Task to complete: The lines to reproduce run from the first one through the line containing "sock.default_value = x". Reproduce them exactly.

Exercise inputs:
>> Begin
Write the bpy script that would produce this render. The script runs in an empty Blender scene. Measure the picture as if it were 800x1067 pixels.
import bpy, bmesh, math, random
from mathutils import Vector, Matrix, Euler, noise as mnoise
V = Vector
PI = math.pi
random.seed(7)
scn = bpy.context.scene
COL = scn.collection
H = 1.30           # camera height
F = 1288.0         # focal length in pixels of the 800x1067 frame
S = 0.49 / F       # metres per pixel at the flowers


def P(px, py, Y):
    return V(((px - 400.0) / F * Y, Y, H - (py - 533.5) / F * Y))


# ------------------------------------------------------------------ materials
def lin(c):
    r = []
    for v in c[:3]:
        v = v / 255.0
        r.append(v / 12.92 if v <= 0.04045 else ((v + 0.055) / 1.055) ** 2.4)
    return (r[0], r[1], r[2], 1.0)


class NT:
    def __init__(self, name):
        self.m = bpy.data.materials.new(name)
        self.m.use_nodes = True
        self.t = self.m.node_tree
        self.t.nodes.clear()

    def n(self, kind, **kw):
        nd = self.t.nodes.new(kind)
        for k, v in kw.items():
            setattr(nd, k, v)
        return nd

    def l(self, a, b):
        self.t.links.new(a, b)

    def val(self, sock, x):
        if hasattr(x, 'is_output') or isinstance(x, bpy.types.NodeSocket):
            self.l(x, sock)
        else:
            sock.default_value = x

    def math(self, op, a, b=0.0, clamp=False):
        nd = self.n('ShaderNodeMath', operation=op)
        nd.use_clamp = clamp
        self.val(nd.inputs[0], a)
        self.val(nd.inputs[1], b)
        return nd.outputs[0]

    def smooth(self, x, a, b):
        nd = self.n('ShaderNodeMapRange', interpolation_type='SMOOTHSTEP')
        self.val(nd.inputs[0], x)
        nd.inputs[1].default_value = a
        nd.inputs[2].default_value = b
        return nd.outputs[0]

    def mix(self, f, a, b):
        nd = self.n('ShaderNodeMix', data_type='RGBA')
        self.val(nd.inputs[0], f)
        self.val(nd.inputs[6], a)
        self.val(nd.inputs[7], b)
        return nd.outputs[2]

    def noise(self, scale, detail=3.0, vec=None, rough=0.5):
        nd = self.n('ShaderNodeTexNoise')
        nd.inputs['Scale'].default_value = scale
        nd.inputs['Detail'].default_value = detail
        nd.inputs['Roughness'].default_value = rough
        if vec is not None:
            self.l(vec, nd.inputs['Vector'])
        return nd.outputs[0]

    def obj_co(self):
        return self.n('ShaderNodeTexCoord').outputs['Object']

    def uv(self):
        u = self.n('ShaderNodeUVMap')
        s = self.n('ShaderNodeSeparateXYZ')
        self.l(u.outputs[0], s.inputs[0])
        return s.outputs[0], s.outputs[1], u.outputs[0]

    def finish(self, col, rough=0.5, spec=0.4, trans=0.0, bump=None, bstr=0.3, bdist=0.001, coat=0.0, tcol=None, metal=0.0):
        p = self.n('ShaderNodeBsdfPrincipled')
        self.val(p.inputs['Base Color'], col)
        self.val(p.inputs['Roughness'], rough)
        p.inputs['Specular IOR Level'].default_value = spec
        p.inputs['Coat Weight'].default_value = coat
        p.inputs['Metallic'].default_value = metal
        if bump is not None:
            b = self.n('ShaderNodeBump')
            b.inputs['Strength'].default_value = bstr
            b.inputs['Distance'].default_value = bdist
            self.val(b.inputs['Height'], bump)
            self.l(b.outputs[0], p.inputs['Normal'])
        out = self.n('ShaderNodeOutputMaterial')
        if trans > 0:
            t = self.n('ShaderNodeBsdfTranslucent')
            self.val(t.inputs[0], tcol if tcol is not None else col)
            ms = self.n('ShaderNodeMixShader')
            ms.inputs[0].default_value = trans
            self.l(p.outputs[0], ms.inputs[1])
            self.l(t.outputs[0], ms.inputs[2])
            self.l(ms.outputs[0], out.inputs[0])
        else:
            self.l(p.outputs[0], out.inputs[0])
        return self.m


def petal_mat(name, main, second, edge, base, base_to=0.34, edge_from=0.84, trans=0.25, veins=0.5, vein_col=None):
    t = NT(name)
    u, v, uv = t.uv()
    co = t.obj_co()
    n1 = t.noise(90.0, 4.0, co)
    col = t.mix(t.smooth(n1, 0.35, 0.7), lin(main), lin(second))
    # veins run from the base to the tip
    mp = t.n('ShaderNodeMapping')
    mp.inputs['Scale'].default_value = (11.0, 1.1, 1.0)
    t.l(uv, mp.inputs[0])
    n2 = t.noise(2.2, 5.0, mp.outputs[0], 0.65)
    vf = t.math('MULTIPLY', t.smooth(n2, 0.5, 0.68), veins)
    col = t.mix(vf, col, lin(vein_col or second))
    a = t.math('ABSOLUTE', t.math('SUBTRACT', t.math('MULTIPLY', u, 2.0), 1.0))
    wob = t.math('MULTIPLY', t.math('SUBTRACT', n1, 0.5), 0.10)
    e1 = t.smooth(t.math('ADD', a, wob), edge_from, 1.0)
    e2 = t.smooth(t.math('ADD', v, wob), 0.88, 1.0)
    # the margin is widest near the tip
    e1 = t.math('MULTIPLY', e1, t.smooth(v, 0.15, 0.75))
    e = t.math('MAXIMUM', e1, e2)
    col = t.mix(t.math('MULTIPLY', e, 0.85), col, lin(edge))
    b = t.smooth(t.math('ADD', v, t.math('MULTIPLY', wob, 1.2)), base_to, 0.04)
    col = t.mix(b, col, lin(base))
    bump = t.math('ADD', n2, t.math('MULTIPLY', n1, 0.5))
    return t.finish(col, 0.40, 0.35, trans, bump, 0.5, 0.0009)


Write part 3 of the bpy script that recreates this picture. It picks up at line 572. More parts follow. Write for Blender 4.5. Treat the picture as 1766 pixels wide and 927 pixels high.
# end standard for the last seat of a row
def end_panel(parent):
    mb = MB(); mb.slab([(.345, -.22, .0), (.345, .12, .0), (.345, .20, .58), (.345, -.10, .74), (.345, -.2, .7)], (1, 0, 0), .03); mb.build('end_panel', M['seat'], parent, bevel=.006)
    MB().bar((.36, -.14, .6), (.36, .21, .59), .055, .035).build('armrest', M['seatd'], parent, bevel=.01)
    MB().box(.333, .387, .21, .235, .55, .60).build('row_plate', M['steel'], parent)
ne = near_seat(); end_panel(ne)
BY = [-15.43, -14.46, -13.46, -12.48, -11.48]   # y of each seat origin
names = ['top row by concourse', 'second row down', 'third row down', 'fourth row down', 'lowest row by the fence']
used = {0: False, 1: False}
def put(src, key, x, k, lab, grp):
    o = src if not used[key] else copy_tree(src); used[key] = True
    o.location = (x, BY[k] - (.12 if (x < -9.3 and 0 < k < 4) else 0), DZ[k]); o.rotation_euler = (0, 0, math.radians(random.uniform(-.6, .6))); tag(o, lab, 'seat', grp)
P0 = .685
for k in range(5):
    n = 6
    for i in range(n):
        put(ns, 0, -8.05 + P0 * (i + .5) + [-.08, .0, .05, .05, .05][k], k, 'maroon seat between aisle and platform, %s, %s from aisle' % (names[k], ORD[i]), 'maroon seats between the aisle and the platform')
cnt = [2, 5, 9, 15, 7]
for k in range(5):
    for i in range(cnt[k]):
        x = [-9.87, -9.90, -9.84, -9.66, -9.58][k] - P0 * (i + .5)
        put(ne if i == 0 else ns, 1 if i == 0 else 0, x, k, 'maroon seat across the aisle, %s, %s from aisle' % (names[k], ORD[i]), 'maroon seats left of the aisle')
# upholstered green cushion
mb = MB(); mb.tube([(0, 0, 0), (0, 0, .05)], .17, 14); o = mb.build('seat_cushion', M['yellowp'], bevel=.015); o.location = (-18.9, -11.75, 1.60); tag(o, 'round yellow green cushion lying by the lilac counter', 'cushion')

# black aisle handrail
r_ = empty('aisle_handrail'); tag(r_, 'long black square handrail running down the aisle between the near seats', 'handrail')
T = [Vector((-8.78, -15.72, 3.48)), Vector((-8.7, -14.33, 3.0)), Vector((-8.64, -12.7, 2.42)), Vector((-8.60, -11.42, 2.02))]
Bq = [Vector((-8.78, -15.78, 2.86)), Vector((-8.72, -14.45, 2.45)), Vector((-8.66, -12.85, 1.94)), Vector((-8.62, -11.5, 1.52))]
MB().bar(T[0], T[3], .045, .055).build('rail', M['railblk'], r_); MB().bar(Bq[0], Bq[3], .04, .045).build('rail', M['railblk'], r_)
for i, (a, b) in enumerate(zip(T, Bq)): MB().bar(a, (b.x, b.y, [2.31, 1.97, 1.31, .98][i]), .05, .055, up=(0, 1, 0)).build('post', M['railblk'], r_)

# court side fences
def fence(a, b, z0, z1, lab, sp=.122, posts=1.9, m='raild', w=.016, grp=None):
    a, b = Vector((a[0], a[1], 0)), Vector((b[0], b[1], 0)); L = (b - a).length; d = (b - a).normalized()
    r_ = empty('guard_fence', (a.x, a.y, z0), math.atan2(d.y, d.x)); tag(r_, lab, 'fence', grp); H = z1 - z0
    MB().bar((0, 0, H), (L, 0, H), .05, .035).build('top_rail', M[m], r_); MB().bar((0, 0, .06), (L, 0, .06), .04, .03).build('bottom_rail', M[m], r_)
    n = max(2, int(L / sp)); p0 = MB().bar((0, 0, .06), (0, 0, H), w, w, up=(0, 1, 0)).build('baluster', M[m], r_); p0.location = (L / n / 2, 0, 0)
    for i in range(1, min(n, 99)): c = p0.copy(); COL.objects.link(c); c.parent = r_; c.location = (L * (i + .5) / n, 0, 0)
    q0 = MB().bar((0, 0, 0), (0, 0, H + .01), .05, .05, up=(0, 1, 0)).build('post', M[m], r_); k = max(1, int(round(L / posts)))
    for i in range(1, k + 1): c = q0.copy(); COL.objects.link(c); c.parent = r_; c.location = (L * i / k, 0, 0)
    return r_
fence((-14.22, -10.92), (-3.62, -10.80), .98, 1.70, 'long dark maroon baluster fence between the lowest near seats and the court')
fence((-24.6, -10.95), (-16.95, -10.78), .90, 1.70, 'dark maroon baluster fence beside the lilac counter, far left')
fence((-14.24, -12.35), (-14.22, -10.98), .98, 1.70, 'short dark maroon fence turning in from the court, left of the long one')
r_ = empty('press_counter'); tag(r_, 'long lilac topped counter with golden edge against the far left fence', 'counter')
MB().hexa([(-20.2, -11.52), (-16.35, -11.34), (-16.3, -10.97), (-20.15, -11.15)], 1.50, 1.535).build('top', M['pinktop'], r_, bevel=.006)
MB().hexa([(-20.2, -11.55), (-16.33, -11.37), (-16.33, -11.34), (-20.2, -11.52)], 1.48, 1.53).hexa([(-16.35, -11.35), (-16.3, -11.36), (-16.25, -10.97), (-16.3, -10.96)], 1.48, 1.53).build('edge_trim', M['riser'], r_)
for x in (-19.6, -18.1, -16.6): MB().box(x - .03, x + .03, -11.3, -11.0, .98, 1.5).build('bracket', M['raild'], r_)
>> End
Exercise answer:
Write the bpy script that would produce this render. The script runs in an empty Blender scene. Measure the picture as if it were 800x1067 pixels.
import bpy, bmesh, math, random
from mathutils import Vector, Matrix, Euler, noise as mnoise
V = Vector
PI = math.pi
random.seed(7)
scn = bpy.context.scene
COL = scn.collection
H = 1.30           # camera height
F = 1288.0         # focal length in pixels of the 800x1067 frame
S = 0.49 / F       # metres per pixel at the flowers


def P(px, py, Y):
    return V(((px - 400.0) / F * Y, Y, H - (py - 533.5) / F * Y))


# ------------------------------------------------------------------ materials
def lin(c):
    r = []
    for v in c[:3]:
        v = v / 255.0
        r.append(v / 12.92 if v <= 0.04045 else ((v + 0.055) / 1.055) ** 2.4)
    return (r[0], r[1], r[2], 1.0)


class NT:
    def __init__(self, name):
        self.m = bpy.data.materials.new(name)
        self.m.use_nodes = True
        self.t = self.m.node_tree
        self.t.nodes.clear()

    def n(self, kind, **kw):
        nd = self.t.nodes.new(kind)
        for k, v in kw.items():
            setattr(nd, k, v)
        return nd

    def l(self, a, b):
        self.t.links.new(a, b)

    def val(self, sock, x):
        if hasattr(x, 'is_output') or isinstance(x, bpy.types.NodeSocket):
            self.l(x, sock)
        else:
            sock.default_value = x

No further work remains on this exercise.